**What you need to do**
Please give the listing again in its entirety, exactly as written.

**Information provided**
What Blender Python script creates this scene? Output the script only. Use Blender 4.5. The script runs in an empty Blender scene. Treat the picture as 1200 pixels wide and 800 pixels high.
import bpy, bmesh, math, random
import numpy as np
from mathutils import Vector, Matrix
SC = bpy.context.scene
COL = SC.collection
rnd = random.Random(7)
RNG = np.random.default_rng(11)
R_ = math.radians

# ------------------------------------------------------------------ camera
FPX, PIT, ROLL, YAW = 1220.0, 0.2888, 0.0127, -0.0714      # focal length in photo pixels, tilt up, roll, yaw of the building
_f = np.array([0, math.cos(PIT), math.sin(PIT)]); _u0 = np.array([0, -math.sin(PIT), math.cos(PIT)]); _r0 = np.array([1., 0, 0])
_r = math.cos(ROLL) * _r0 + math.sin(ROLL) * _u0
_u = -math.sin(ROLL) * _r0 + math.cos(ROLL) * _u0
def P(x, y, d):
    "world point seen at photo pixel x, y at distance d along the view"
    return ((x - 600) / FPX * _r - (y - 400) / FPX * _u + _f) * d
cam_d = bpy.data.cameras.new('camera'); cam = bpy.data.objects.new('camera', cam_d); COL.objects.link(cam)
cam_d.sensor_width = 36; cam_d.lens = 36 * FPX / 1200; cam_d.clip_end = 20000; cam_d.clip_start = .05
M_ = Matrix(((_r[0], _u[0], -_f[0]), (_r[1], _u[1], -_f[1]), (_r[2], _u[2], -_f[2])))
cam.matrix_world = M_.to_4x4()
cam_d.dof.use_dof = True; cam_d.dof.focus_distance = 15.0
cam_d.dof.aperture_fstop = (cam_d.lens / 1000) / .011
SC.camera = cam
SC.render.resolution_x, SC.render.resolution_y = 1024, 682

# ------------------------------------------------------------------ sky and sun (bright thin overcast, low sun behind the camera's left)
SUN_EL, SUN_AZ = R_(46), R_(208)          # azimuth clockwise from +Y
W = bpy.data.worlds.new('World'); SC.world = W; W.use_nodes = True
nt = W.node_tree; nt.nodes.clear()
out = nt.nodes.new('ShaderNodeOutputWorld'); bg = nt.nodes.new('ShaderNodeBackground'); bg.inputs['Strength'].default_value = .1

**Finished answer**
What Blender Python script creates this scene? Output the script only. Use Blender 4.5. The script runs in an empty Blender scene. Treat the picture as 1200 pixels wide and 800 pixels high.
import bpy, bmesh, math, random
import numpy as np
from mathutils import Vector, Matrix
SC = bpy.context.scene
COL = SC.collection
rnd = random.Random(7)
RNG = np.random.default_rng(11)
R_ = math.radians

# ------------------------------------------------------------------ camera
FPX, PIT, ROLL, YAW = 1220.0, 0.2888, 0.0127, -0.0714      # focal length in photo pixels, tilt up, roll, yaw of the building
_f = np.array([0, math.cos(PIT), math.sin(PIT)]); _u0 = np.array([0, -math.sin(PIT), math.cos(PIT)]); _r0 = np.array([1., 0, 0])
_r = math.cos(ROLL) * _r0 + math.sin(ROLL) * _u0
_u = -math.sin(ROLL) * _r0 + math.cos(ROLL) * _u0
def P(x, y, d):
    "world point seen at photo pixel x, y at distance d along the view"
    return ((x - 600) / FPX * _r - (y - 400) / FPX * _u + _f) * d
cam_d = bpy.data.cameras.new('camera'); cam = bpy.data.objects.new('camera', cam_d); COL.objects.link(cam)
cam_d.sensor_width = 36; cam_d.lens = 36 * FPX / 1200; cam_d.clip_end = 20000; cam_d.clip_start = .05
M_ = Matrix(((_r[0], _u[0], -_f[0]), (_r[1], _u[1], -_f[1]), (_r[2], _u[2], -_f[2])))
cam.matrix_world = M_.to_4x4()
cam_d.dof.use_dof = True; cam_d.dof.focus_distance = 15.0
cam_d.dof.aperture_fstop = (cam_d.lens / 1000) / .011
SC.camera = cam
SC.render.resolution_x, SC.render.resolution_y = 1024, 682

# ------------------------------------------------------------------ sky and sun (bright thin overcast, low sun behind the camera's left)
SUN_EL, SUN_AZ = R_(46), R_(208)          # azimuth clockwise from +Y
W = bpy.data.worlds.new('World'); SC.world = W; W.use_nodes = True
nt = W.node_tree; nt.nodes.clear()
out = nt.nodes.new('ShaderNodeOutputWorld'); bg = nt.nodes.new('ShaderNodeBackground'); bg.inputs['Strength'].default_value = .1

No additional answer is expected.